The Voters Not Politicians Campaign, the one to put an Independent Citizens Redistricting Commission to end gerrymandering, completed the signature gathering process last November (and did so two months early with an extra 110,000 signatures). I’ve been volunteering with this campaign. The process is now before the Board of State Canvassers.
This Board is made up two GOP and two Dems with a GOP holding the chair. Their task is to say yes, there were enough legal signatures and the proposal should be put on the ballot. That’s it. But for months the chair has not put this proposal on the agenda for the weekly meeting. The Board isn’t challenging the signatures. It simply isn’t acting.
The Campaign took the Board to the Michigan Court of Appeals. While before the court the board chair kept saying we have to wait for the court to rule. So the court ruled on Thursday, telling the board to get their collective butts in gear. Do your job.
This morning Zoe Clark and Rick Pluta and their It’s Just Politics program on Michigan Radio took up the story.
The GOP and Michigan Chamber of Commerce has formed a campaign committee to oppose the proposal (of course they have, an end to gerrymandering would take their toys away). I think the committee is named Citizens to Protect the Constitution or some such misdirecting nonsense. On Friday this committee declared they will take the case to the Michigan Supremes. In the meantime the Board is again saying well, we have to wait until the court challenge is over.
The Michigan Supremes are elected by citizens. There are seven members of the court, currently five nominated by the GOP (even though they appeared on the ballot as “non-partisan”) and two Dems. Two of the GOP justices are up for re-election.

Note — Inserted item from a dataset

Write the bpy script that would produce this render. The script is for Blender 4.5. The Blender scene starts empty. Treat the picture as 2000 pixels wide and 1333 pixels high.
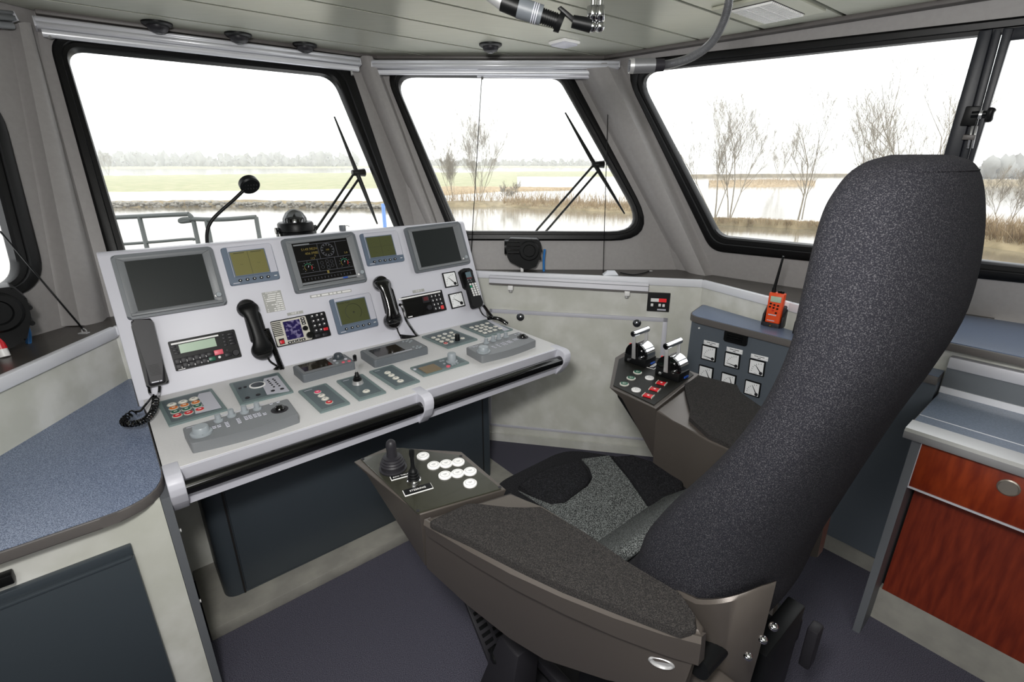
import bpy, bmesh, math, random
from mathutils import Vector, Matrix
from mathutils.geometry import tessellate_polygon

S = bpy.context.scene
COL = S.collection
R_ = math.radians

# ------------------------------------------------------------------ camera
W0, H0, FPX, HORIZON = 2000.0, 1333.0, 969.0, 315.0
EYE = Vector((0.0, 0.0, 1.5))
PITCH = math.atan((H0 / 2 - HORIZON) / FPX)
cam_d = bpy.data.cameras.new('camera')
cam_d.sensor_width = 36.0
cam_d.lens = 36.0 * FPX / W0
cam_d.clip_start = 0.02
cam_d.clip_end = 3000
cam = bpy.data.objects.new('camera', cam_d)
COL.objects.link(cam)
cam.location = EYE
cam.rotation_euler = (math.pi / 2 - PITCH, 0, 0)
S.camera = cam

# ------------------------------------------------------------------ world, lights, exposure
wd = bpy.data.worlds.new('overcast_sky')
S.world = wd
wd.use_nodes = True
bg = wd.node_tree.nodes['Background']
bg.inputs['Color'].default_value = (0.97, 0.985, 1.0, 1)
bg.inputs['Strength'].default_value = 2.5
S.view_settings.view_transform = 'Standard'
S.view_settings.look = 'None'
S.view_settings.exposure = 0.0
S.view_settings.gamma = 1.0
S.view_settings.use_curve_mapping = False
S.cycles.max_bounces = 8
S.cycles.volume_bounces = 2
S.cycles.transparent_max_bounces = 12
S.cycles.sample_clamp_indirect = 4.0


def area(name, loc, target, sx, sy, power, col=(1, 1, 1)):
    l = bpy.data.lights.new(name, 'AREA')
    l.shape = 'RECTANGLE'
    l.size, l.size_y, l.energy, l.color = sx, sy, power, col
    o = bpy.data.objects.new(name, l)
    COL.objects.link(o)
    o.location = loc
    o.rotation_euler = (Vector(target) - Vector(loc)).to_track_quat('-Z', 'Y').to_euler()
    return o


# photographer's flash, held high to the left of the lens, and its softer bounce off the cabin behind
area('camera_flash', (-0.14, -0.02, 1.8), (0.35, 2.2, 0.75), 0.2, 0.15, 25, (1.0, 0.985, 0.965))
area('flash_bounce', (0.1, -0.6, 1.9), (0.3, 1.6, 0.6), 1.6, 0.8, 22, (1.0, 0.99, 0.975))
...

The same Michigan Chamber of Commerce that is funding the challenge to our proposal is also funding the campaigns of the two GOP justices, who won’t officially be nominated until August. To get that nomination they have to please conservative delegates to the nominating convention, which means not approving the proposal.
Can you say “conflict of interest?” How about “partisan court?”
The Chamber of Commerce has already come up with a reason for the court to not approve the proposal: “It’s too complicated!” Well, it has to be to guarantee that politicians and justices can’t overturn the proposal once approved.